The stock market is highly volatile, but in the long term is a very nice envestment. Very smart move on paying your card in full very month: it's my golden rule when using credit cards!
Can I ask you a question, in regards to some long term investments?
I recently did some calculations and the results are very much frustrating, to be brutally honest.
Have a look yourself - they are all published.
If you invest $ 40, 000 a year over 35 years, at modest inflation rate of 2% and administration fee of 1-2% you need stock market to perform at 4% just to preserve value of your money and higher to gain anything.
This means that you are only preserving money you are investing at a very high risk. So it is just plain wisdom - is there a point to be frugal and try to save, if you ended up loosing money?
Feeding financial industry and no living your life in full?
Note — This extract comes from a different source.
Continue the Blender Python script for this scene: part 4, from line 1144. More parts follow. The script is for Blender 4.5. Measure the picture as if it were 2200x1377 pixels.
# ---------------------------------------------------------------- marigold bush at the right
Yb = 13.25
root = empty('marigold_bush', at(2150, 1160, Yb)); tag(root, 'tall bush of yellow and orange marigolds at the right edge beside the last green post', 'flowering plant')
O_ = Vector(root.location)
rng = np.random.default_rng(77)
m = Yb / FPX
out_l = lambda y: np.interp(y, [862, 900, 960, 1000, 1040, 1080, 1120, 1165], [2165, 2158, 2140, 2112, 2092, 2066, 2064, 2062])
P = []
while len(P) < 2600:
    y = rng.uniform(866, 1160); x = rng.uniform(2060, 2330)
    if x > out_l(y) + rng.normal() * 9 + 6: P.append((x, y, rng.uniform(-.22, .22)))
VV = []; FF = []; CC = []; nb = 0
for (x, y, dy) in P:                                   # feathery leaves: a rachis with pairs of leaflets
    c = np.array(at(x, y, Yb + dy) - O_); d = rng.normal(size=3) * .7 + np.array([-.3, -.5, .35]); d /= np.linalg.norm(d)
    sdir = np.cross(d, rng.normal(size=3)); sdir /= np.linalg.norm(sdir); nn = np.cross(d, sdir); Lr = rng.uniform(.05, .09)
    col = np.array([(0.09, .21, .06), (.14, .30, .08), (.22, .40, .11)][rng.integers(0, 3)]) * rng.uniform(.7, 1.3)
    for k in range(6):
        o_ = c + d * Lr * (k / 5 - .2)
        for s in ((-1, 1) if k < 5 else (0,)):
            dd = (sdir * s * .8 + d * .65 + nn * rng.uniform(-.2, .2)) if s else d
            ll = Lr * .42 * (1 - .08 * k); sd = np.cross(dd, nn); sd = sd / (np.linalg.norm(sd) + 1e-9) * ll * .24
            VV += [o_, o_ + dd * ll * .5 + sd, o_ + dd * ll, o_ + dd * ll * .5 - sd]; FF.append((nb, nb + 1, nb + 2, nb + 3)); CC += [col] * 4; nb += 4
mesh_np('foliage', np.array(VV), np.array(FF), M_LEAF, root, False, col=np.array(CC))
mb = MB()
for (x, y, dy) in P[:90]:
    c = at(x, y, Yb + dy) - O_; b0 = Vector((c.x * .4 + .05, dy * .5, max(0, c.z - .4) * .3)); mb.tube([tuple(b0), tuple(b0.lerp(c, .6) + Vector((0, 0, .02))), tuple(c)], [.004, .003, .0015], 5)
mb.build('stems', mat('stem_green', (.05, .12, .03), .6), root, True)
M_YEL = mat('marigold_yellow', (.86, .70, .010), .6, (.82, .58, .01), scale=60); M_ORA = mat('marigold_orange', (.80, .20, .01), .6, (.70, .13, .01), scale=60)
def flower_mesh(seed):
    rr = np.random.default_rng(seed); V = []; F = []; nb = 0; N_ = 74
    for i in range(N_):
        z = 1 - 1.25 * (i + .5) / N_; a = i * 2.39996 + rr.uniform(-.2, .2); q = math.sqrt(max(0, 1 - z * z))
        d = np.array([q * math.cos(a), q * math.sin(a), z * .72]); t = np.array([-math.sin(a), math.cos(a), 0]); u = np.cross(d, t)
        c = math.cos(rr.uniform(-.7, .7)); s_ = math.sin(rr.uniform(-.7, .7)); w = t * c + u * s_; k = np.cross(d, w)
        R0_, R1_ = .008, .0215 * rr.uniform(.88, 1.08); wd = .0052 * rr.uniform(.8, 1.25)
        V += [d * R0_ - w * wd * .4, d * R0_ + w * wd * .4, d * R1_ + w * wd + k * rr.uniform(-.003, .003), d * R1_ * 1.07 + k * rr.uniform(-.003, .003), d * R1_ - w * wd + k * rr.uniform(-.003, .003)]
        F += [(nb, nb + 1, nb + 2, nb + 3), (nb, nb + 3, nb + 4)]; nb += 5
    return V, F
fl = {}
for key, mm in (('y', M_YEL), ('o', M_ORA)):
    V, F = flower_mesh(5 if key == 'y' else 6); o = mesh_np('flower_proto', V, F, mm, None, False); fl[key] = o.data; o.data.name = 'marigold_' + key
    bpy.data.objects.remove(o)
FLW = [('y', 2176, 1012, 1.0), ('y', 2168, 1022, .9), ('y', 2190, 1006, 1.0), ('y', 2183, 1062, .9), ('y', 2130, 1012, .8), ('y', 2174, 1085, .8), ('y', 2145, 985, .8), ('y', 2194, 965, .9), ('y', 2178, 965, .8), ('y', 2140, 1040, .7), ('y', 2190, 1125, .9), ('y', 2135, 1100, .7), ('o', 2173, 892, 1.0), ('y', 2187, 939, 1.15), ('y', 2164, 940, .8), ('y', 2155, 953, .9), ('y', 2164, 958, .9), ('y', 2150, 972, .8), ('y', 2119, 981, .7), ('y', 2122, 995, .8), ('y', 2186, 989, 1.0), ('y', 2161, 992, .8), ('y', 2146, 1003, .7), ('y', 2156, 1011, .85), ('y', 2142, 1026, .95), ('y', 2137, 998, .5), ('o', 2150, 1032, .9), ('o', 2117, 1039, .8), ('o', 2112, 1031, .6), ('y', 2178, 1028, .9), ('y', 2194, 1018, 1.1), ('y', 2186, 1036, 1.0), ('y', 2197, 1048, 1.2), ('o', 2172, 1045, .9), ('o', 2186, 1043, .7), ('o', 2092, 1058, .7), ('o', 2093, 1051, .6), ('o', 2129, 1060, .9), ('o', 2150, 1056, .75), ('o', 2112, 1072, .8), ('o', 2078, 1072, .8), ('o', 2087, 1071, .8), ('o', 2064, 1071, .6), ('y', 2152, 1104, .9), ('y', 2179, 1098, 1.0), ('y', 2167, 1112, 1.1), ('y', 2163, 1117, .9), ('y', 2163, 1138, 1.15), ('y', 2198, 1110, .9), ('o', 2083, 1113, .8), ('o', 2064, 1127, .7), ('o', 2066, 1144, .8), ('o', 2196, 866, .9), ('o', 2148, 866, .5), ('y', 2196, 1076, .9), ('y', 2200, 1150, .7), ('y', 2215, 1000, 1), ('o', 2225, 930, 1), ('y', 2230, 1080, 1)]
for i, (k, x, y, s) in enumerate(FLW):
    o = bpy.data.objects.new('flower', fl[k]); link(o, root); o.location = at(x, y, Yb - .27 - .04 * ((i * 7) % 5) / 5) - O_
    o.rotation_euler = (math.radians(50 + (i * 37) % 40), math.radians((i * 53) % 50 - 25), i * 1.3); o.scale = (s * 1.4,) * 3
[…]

The post is titled Net Worth, and I see your home equity growing at approximately $388/month (plus a few additional bucks each month, implying a mortgage) , but I don't see the any mortgage debt shown.
I would expect to see your outstanding mortgage loan as a liability, along with credit card debt.
Please comment.
Digging around here...NO MORTGAGE? Where do you live that your home is $85k...even marked down from $105k?
I do have a mortgage, but rather than report the market value of my home and the current balance of my mortgage separately, I've been rolling it into one number for my home equity.